Ist nicht jeder von uns ein Übersetzer, der durch Ewigkeit fährt?
Manchmal möchte ich ein ungarisches Gedicht werden. Oder überhaupt ein Gedicht. Dann beginnt etwas zu schreiben, irgend etwas. Es wird selten ein Gedicht. Oft gar nichts. Eine Geschichte manchmal.
Ich lebe gerne, wo ich lebe. Hölderlin-Land? Walser-Land? Das Land, wo Milch und Honig fließen, und Auschwitz-Leugner per Gerichtsbeschluß salonfähig gemacht werden? Manchmal.

In den ersten Vorfrühlingstagen zieht es mich an die Eschach. Halte Ausschau nach Schneeglöckchen, die dort wild wachsen. Durchstoßen die schon modernde Laubschicht, manche Knospe trägt, wie einen Hut mit breiter Krempe, ein Blatt des Vorjahres auf ihrer Spitze. Die Eschach führt viel Wasser, Schmelzwasser, das zwischen dicken Felsbrocken hindurchbraust.
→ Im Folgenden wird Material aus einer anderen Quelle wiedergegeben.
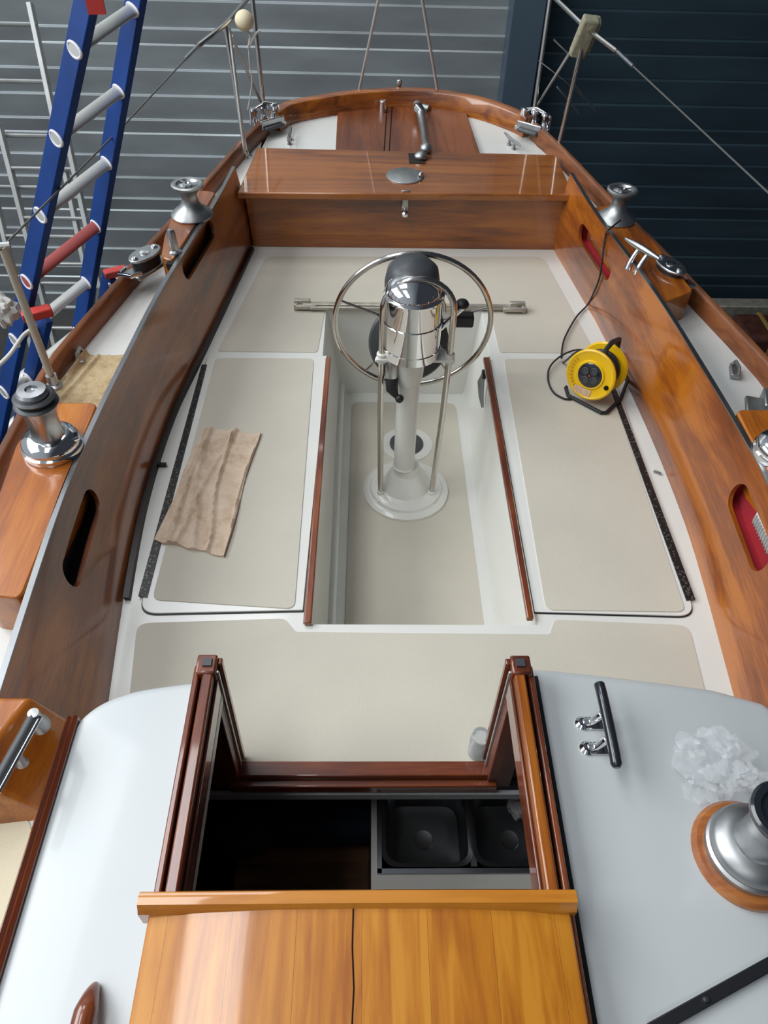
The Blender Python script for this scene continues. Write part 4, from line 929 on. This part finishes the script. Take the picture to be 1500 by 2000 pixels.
# old aluminium ladders against the back wall
def wallladder(lab, p1, p2, yy, side, rungpx, w):
    a1 = P(*p1, y=yy+.25); a0 = P(*p2, y=yy); a0 = a0+(a0-a1)*((FLOOR-a0.z)/(a0.z-a1.z)); dx = Vector((side*w, 0, 0)); fr = []
    for py in rungpx: fr.append((P(p2[0], py, y=yy+.1).z-a0.z)/(a1.z-a0.z))
    stp = abs(fr[0]-fr[-1])/(len(fr)-1); k = min(fr)
    while k-stp > .03: k -= stp; fr.append(k)
    return ladder(lab, a0, a1, a0+dx, a1+dx, [q for q in fr if 0 < q < 1], 'grey_ladder_metal', 'grey_ladder_metal', w=.07, d=.035, ringed=False)
wallladder('grey aluminium ladder leaning on the back wall at the top left corner', (58, 5), (100, 205), 6.35, -1, [55, 155, 247], .60)
wallladder('second grey aluminium ladder at the back wall, between the blue stiles', (-3, 240), (48, 440), 6.0, 1, [247, 332, 415], .50)
# bundles on the shed floor, seen past the right rail
for (px, py, lab, mat, d, hh) in ((1475, 660, 'dark brown wrapped bundle with a yellow strap on the floor at the right edge', 'brown_wrap', (.62, .45), .30),
                              (1424, 655, 'small grey tub on the floor beside the wrapped bundle', 'grey_bin', (.16, .26), .22)):
    c = P(px, py, z=FLOOR+hh*.5); t = thing('wrapped_bundle' if mat == 'brown_wrap' else 'tub', lab, 'bundle' if mat == 'brown_wrap' else 'tub', (c.x, c.y, FLOOR))
    if mat == 'brown_wrap':
        MB().box((c.x+.1, c.y, FLOOR+hh*.5), (d[0], d[1], hh)).build('wrapping', mat, t, bevel=.05, seg=3)
        MB().box((c.x+.06, c.y, FLOOR+hh*.5+.002), (.05, d[1]+.012, hh+.006)).build('strap', 'yellow_strap', t, bevel=.01)
    else:
        MB().hexa([(c.x-.07, c.y-.12, FLOOR), (c.x+.07, c.y-.12, FLOOR), (c.x+.07, c.y+.12, FLOOR), (c.x-.07, c.y+.12, FLOOR)], [(c.x-.09, c.y-.14, FLOOR+hh), (c.x+.09, c.y-.14, FLOOR+hh), (c.x+.09, c.y+.14, FLOOR+hh), (c.x-.09, c.y+.14, FLOOR+hh)]).build('tub_body', mat, t, bevel=.01)
t = MB().box((P(1460, 612, z=FLOOR+.3).x+.2, 6.95, FLOOR+.15), (1.6, .16, .3)).build('timber_plank', 'bar_metal', None, bevel=.01); t['label'] = 'pale timber plank on the floor along the foot of the dark wall'; t['category'] = 'plank'

# ------------------------------------------------------------------ plastic bag, jar, bits
from mathutils import noise
def crumple(name, lab, cat, c, sc, mat, seed, amp=.35, flat=0.0, n=40):
    vs = []; fs = []; rows = n//2
    for i in range(rows+1):
        t_ = max(.02, min(math.pi-.02, math.pi*i/rows))
        for k in range(n):
            p = 2*math.pi*k/n; d = Vector((math.sin(t_)*math.cos(p), math.sin(t_)*math.sin(p), -math.cos(t_)))
            q = 1+amp*(abs(noise.noise(d*1.7+Vector((seed, 0, 0))))*1.6-.5)+amp*.28*(abs(noise.noise(d*4.5+Vector((0, seed, 0))))*1.5-.4)
            v = Vector((d.x*sc[0], d.y*sc[1], d.z*sc[2]))*q+Vector(c); v.z = max(v.z, flat); vs.append(v)
    for i in range(rows):
        for k in range(n): fs.append((i*n+k, i*n+(k+1) % n, (i+1)*n+(k+1) % n, (i+1)*n+k))
    return MB().add(vs, fs)
q = P(1412, 1500, z=.43)
bag = thing('plastic_bag', 'crumpled clear plastic bag lying on the white roof above the ringed winch', 'plastic bag', (q.x, q.y, rz(q.x)))
m = crumple('', '', '', (q.x-.005, q.y+.012, rz(q.x)+.03), (.090, .080, .05), '', 3.3, .42, rz(q.x)+.002)
m.build('bag_body', 'clear_plastic', bag, smooth=22)
m = crumple('', '', '', (q.x+.085, q.y-.02, rz(q.x+.08)+.012), (.055, .022, .018), '', 9.1, .6, rz(q.x+.08)+.002, 28)
m.build('bag_end', 'clear_plastic', bag, smooth=22)
m = crumple('', '', '', (q.x-.055, q.y-.040, rz(q.x)+.006), (.055, .035, .010), '', 5.7, .6, rz(q.x)+.001, 28)
m.build('bag_end', 'clear_plastic', bag, smooth=22)
q = P(932, 1470, z=0.003)
t = thing('glass_jar', 'small clear glass jar on the bench against the right companionway upright', 'jar', (q.x, q.y, .003))
MB().lathe((q.x, q.y, .003), [(.024, 0), (.027, .004), (.027, .078), (.022, .088), (.022, .092), (.020, .092), (.020, .087), (.0245, .077), (.0245, .007), (0, .006)], 32).build('jar_body', 'glass', t)
MB().lathe((q.x, q.y, .095), [(.024, -.006), (.0245, 0), (.0245, .010), (.022, .012), (0, .012)], 32).build('jar_lid', 'glass', t)
q = P(1004, 1572, z=-.27); o = crumple('', '', '', (q.x+.01, q.y, -.275), (.028, .04, .03), '', 2.2, .4, -.299, 28).build('tissue', 'lining_white', None, smooth=30)
o['label'] = 'crumpled white tissue at the back of the galley sink'; o['category'] = 'tissue'
# white vented thing tucked in the right hand opening
c = P(1492, 1040, x=1.200)
t = thing('vent_cowl', 'white ribbed item lying on red cloth in the near right opening', 'vent', (1.200, c.y, c.z))
MB().box((1.206, c.y, c.z), (.015, .15, .06)).build('cowl_body', 'lining_white', t, bevel=.006)
for k in range(10): MB().box((1.197, c.y-.06+.0133*k, c.z-.008), (.006, .005, .035)).build('rib', 'satin_metal', t)

# bits behind the stanchion at the left edge
q = P(4, 605, y=2.45); o = crumple('', '', '', q, (.055, .05, .06), '', 4.4, .4, q.z-.2, 28).build('rag', 'rope_white', None, smooth=40)
o['label'] = 'dirty white rag bundled at the left edge, beside the blue ladder'; o['category'] = 'rag'
a = P(-12, 722, y=2.40); b = P(46, 655, y=2.55)
t = thing('rope', 'short pale rope stretched at the left edge in front of the blue ladder', 'rope', tuple(a))
MB().tube(crv([a, a.lerp(b, .5)+Vector((0, 0, -.01)), b, b+Vector((.04, .02, .02))], 6), .008, 10).build('rope_strand', 'rope_white', t)

top = rf.lerp(re, 1.15); bx_ = rxr(top.y)-.02
t = thing('stanchion', 'stanchion on the right rail just outside the frame, holding the lifeline', 'stanchion', (bx_, top.y, RZ))
MB().tube([(bx_, top.y, RZ-.002), top], .013, 12).build('post', 'beige_tube', t)
MB().lathe((bx_, top.y, RZ-.002), [(.03, 0), (.028, .01), (.018, .015), (.018, .05), (0, .05)], 16).build('socket', 'dull_metal', t)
Felsen, die von Wassermassen aus höheren Regionen bis hier hinab geschleift worden sind.
Wie lang braucht das Wasser, der Fels aus den Bergen zum Meer? Wie lang dauern Völkerwanderungen? Ich suche nach ersten Schneeglöckchen. Mein Jahr beginnt nicht mit der Silvesterknallerei, beginnt mit den ersten weißen Knospen, die sich aus dem abgefallenen Laub hervorschieben. Ohne Motor. Ohne Vergaser. Einfach so. Natürlich. Das zum Beispiel hätte ich Lem gern fragen wollen. Was ist einfach, was natürlich? Manchmal möchte es eine Geschichte werden. Erzählt vielleicht von meinen Reisen durch Afrika. Erzählt vielleicht aus dem Haufen winziger Sterne weit, endlos weit jenseits. Jenseits von Solaris. Erzählt vielleicht über Schneeglöckchen, die erblühen. Ich suche sie. Jedes Jahr.
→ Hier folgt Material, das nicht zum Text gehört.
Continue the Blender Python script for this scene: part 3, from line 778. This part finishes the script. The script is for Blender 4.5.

Ich mag in diesem Tal leben, bleiben. Möchte leben. Am Leben bleiben. An der Eschach, ich sehe die Bachstelze, wie sie mit langem, wippendem Schwanz auf der Eiskruste an der Uferböschung entlangläuft, dann über das schäumende Wasser schwirrt, sehe weiter weg Kohlmeisen auf einer abgetrockneten Klette herumturnen, sehe noch weiter weg die Bäuerin Pia mit rotem Kopftuch, wir winken uns zu, der Briefträger biegt im gelben Golf auf ihren Hof ein, reicht ihr die Post aus dem Wagenfenster, ich sehe den blassen Mond im klaren Februarhimmel. Hier ist der Mittelpunkt der Welt.
Auf einer Kugel wird jeder Punkt einfach zum Mittelpunkt. Natürlich.